Round vs flattened primary tubing

From:  Bert Hickman [SMTP:bert.hickman-at-aquila-dot-com]
Sent:  Wednesday, June 10, 1998 11:46 PM
To:  Tesla List
Subject:  Re: Round vs flattened primary tubing

Tesla List wrote:
> > You are absolutely
> > correct about maintaining the conductive skin area (this
> > configuration may actually be slightly better in this respect than a
> > round conductor because the RF currents will tend to concentrate on
> > the inner side) and how the round edges would be better for corona
> control
> > than the sharp edge of copper ribbon, but I think the real advantage is
> how you
> > could gain more inductance for a given sized flat pancake while
> maintaining the
> > same generous turn-turn spacing.  I prefer to make my flat primaries
> > smaller in diameter than say the length of the secondary or the
> > diameter of the topload.  This allows the coil base to roll through
> > more doorways than would otherwise be possible, and helps reduce
> > primary strikes by keeping this component _tucked-in_.  My 15-1/2 inch
> > diameter secondary MTC-1 system rolls through a normal 31 inch wide
> > man-door.

> Robert:  
> RE the increased inductance for a given sized primary.  Since my
> post, I played around with the Wintesla2 program to see the effect of more
> compact primary windings.  Interestingly, the inductance was about the
> minimum for wire diameter equal to the turn to turn spacing for 1/4 inch
> wire or tubing.  The inductance goes up a little as turn to turn spacing is
> either decreased (mutual coupling effect?) or increased (wire length gets
> longer).  However, the change in inductance only amounted to that which
> would be gained by increasing the total number of turns by a tenth of a
> turn!  (I have no idea if Wintesla2 is producing completely correct
> results.)  Except for fitting through a doorway, the other benefits don't
> seem worth the effort.
> --Steve


There can be a significant advantage!
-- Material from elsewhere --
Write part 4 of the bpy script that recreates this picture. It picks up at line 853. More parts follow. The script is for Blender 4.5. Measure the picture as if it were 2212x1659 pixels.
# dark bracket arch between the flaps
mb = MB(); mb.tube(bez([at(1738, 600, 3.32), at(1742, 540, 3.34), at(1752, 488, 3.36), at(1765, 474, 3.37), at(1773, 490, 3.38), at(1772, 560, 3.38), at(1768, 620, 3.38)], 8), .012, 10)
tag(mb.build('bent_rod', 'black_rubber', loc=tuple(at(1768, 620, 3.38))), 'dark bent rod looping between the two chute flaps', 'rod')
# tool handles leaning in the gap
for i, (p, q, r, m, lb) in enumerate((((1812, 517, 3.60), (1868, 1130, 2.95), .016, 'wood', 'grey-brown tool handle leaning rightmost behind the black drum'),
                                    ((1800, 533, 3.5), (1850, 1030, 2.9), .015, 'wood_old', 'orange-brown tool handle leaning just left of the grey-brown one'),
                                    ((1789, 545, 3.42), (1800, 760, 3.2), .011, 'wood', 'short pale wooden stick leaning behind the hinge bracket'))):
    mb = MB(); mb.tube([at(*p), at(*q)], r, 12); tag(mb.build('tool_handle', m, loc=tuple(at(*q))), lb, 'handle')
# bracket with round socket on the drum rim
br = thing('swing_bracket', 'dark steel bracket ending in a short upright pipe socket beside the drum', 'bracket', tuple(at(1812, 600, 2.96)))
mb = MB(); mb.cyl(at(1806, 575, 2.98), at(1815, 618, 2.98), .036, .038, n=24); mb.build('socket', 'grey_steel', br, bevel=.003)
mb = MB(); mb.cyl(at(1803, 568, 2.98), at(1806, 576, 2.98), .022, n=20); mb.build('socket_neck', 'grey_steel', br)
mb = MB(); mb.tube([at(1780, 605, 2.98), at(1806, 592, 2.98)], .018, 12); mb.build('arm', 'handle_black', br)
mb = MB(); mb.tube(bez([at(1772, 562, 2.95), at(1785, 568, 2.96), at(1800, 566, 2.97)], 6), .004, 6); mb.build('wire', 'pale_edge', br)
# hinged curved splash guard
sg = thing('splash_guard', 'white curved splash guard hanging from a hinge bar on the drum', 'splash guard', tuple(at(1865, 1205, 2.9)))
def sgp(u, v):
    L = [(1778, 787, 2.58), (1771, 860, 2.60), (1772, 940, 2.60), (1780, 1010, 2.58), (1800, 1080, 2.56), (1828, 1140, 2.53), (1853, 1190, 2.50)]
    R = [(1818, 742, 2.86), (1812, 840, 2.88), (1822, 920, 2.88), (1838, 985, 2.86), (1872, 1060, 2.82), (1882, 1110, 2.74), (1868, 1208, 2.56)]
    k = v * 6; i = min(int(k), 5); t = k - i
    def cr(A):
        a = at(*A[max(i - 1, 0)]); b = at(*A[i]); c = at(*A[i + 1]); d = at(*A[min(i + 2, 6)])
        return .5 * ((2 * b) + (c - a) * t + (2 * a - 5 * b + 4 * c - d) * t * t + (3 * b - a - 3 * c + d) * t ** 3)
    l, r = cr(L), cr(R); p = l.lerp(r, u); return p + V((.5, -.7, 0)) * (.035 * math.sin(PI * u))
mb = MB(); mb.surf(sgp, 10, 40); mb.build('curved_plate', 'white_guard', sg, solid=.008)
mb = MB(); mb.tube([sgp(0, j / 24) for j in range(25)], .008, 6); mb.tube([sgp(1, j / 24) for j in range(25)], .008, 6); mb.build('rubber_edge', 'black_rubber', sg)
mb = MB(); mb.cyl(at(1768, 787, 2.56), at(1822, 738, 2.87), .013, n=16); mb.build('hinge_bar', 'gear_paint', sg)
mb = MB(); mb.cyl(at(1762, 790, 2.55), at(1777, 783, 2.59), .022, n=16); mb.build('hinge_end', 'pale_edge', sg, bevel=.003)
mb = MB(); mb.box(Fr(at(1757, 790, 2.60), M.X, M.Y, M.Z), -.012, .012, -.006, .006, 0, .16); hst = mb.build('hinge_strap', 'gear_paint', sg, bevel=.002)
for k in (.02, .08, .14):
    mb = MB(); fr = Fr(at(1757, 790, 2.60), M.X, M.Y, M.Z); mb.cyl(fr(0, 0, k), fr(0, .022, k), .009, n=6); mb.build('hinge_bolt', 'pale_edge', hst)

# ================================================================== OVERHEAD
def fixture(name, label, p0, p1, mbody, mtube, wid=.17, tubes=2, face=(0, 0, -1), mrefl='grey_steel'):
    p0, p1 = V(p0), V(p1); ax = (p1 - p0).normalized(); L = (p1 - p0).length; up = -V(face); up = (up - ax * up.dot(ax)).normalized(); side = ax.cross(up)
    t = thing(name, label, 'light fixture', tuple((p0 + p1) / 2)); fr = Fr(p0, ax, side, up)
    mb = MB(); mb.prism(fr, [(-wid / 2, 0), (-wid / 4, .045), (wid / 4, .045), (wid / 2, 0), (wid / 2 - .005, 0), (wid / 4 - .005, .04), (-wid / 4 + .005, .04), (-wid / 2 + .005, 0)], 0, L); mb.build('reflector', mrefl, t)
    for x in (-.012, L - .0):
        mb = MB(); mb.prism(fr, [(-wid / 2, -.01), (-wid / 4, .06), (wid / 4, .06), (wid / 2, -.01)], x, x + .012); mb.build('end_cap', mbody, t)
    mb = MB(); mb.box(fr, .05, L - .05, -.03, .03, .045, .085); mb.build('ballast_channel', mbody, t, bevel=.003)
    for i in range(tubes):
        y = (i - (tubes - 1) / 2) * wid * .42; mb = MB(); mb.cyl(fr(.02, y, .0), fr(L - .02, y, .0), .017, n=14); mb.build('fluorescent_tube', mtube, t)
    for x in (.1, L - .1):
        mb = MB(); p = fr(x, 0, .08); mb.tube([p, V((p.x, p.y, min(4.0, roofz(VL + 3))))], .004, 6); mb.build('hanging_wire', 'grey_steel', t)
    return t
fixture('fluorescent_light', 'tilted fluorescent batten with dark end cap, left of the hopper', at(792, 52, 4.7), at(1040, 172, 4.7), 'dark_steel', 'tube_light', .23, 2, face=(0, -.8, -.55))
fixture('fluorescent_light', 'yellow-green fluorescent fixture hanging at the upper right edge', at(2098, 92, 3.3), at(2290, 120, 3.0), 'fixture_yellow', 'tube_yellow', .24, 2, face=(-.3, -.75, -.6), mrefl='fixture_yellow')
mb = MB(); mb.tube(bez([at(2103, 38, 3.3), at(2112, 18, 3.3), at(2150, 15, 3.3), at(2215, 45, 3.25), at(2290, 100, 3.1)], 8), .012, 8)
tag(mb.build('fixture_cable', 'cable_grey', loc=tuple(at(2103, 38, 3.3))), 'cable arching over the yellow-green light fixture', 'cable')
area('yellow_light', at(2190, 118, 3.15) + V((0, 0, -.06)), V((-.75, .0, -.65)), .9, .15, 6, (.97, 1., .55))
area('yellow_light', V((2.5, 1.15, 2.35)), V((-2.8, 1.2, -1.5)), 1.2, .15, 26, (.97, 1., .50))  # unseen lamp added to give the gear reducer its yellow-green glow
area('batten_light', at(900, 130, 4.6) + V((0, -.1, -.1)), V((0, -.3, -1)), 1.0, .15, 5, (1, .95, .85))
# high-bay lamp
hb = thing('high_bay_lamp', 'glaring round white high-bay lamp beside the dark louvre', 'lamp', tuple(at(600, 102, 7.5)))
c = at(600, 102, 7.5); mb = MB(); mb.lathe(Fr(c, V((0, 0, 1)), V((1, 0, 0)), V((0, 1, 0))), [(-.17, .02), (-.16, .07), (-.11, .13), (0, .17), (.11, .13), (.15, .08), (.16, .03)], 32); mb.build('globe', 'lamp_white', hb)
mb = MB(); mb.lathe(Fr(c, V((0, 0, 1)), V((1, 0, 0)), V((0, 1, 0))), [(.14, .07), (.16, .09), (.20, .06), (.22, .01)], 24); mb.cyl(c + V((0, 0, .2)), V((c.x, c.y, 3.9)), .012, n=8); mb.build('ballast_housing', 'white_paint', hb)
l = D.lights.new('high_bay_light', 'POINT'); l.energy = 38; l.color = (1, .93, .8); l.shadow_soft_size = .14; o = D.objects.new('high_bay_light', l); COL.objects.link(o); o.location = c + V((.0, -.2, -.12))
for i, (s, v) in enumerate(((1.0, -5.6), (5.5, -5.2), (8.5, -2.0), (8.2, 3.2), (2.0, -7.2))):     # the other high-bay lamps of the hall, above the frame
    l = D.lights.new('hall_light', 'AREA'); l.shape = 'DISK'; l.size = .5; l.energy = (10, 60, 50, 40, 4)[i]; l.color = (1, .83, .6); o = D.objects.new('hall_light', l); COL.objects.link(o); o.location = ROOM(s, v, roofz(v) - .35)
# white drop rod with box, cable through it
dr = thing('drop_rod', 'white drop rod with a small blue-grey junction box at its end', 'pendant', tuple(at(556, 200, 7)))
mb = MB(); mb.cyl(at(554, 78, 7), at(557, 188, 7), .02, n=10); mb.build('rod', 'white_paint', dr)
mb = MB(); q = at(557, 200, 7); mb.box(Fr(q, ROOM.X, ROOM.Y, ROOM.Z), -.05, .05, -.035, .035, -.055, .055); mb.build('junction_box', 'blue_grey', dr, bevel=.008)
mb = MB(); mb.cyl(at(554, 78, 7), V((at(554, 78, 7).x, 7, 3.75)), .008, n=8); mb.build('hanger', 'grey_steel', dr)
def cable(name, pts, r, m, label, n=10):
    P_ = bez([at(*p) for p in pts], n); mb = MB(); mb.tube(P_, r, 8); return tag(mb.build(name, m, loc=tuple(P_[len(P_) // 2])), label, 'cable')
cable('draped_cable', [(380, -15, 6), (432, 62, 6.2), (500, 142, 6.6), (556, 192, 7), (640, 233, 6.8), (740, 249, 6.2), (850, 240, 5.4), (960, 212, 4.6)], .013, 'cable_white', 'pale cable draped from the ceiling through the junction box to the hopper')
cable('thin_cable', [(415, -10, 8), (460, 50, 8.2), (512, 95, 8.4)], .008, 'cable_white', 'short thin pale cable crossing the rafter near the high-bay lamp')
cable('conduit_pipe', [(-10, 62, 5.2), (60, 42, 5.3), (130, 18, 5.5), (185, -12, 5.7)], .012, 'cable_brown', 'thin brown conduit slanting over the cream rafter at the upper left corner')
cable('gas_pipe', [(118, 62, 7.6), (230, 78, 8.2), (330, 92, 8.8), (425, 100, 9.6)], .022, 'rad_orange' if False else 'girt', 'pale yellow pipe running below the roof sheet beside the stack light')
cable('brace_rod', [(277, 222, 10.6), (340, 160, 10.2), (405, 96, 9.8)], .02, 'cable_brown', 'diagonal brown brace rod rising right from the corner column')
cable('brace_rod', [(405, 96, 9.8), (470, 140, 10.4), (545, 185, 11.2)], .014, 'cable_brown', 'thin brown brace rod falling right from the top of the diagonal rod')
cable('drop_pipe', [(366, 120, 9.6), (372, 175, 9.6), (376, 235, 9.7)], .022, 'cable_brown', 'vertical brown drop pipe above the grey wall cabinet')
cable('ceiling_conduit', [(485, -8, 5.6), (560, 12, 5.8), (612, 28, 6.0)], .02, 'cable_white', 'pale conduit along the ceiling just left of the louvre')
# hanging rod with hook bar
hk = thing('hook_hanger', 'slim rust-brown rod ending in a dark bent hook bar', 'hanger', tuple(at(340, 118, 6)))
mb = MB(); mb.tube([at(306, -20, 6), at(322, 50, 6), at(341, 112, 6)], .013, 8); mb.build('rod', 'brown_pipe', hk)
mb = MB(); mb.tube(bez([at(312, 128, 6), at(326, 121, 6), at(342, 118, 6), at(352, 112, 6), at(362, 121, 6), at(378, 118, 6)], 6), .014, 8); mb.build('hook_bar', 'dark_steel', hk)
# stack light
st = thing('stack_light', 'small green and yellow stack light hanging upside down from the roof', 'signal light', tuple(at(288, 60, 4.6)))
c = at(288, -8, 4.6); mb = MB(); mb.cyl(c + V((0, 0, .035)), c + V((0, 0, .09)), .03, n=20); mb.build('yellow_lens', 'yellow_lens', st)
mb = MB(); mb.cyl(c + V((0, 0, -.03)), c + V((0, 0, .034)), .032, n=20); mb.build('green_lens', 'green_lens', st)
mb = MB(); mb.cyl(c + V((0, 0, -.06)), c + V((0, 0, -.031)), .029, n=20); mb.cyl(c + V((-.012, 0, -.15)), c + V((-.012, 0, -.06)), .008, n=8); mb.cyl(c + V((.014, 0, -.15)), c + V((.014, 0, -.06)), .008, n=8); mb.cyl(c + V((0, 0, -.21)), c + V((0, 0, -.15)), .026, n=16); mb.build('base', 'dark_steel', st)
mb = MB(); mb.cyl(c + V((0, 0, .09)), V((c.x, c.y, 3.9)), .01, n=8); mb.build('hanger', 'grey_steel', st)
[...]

Let's build a pancake style
primary from 3/8" copper tubing with 1/4" clearance between turns. Let's
also specify an inner diameter of 10", and a maximum outer diameter of

3/8" round tubing:
In order to have 1/4" clearance between turns, we'd need a turn-turn
spacing of 5/8". This limits us to a primary with 14 turns, resulting in
about 72 uH of inductance. 

Flattenned 3/8" tubing:
Now lets make a primary using the same tubing that's been pre-flattenned
to form a copper "strap" that's approximately 1/2" wide by 1/8" thick.
Using this material, we can decrease the turn-turn spacing to 0.375"
while still maintaining 1/4" clearance between turns. We can now fit 20
turns in the same space, resulting in a primary with about 201 uH of
inductance, or about 2.8X the inductance!